The biggest feature of Excel is its flexibility. That moderately complicated spreadsheet can and does change all the time, to accomodate new requirements and optimize workflow. A startup (or the internal IT department) doing one-size-fits-all solution can't really do that.
This is probably its biggest flaw also — chances are you don't need all that flexibility within a scope of particular spreadsheet; and sometime you may prefer a solution that was specifically targetting this exact usecase.
Yeah, but a programming language would be even more flexible, and yet nobody says they don't need software because they have all the tools to implement its functionality themselves.
In fact, I worked on a project that largely aimed to replace a bunch of internal spreadsheets because giving groups a spreadsheet to maintain is a little like handing Phaeton the reins to Apollo's chariot.
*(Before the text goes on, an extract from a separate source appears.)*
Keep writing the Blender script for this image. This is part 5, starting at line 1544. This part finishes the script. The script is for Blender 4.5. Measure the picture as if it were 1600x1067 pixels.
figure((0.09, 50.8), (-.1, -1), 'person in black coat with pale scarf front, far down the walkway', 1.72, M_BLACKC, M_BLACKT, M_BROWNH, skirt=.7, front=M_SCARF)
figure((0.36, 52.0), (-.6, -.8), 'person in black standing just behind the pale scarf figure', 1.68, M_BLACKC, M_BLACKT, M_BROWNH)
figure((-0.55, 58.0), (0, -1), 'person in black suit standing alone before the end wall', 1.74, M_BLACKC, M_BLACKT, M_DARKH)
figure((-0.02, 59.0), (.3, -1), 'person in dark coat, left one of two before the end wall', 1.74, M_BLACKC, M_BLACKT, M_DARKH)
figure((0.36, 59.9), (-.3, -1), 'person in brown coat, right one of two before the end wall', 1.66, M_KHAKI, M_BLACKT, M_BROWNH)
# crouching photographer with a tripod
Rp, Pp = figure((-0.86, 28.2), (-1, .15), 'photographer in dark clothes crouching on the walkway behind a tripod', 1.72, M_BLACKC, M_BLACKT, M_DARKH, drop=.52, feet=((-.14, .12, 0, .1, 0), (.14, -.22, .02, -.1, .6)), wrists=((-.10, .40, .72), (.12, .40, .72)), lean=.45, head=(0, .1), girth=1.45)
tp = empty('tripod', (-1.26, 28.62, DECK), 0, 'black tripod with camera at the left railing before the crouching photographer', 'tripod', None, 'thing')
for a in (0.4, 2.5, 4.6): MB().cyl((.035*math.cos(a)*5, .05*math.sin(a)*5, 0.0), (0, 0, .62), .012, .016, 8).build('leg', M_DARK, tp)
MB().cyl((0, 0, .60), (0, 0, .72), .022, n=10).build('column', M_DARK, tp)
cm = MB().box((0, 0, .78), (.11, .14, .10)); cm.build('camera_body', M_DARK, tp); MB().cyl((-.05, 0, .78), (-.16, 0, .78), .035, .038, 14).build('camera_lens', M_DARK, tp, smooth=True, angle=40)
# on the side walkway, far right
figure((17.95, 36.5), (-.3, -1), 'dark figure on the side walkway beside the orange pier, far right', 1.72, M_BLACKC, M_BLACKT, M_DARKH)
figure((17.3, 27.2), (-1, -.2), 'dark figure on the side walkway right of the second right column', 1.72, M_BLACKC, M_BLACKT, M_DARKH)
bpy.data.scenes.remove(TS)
Sure a programming language would be even more flexible, but it does not have an instant feedback loop like Excel does. Not to mention that the extra flexibility comes with the cost of dealing with all the arcane bullshit programming involves - toolchains, APIs, what have you. Excel is flexible enough to be useful by non-tech people and doesn't bring in so much cruft.
Many, many startups are competing against a moderately-complex Excel sheet, and they don't even know that.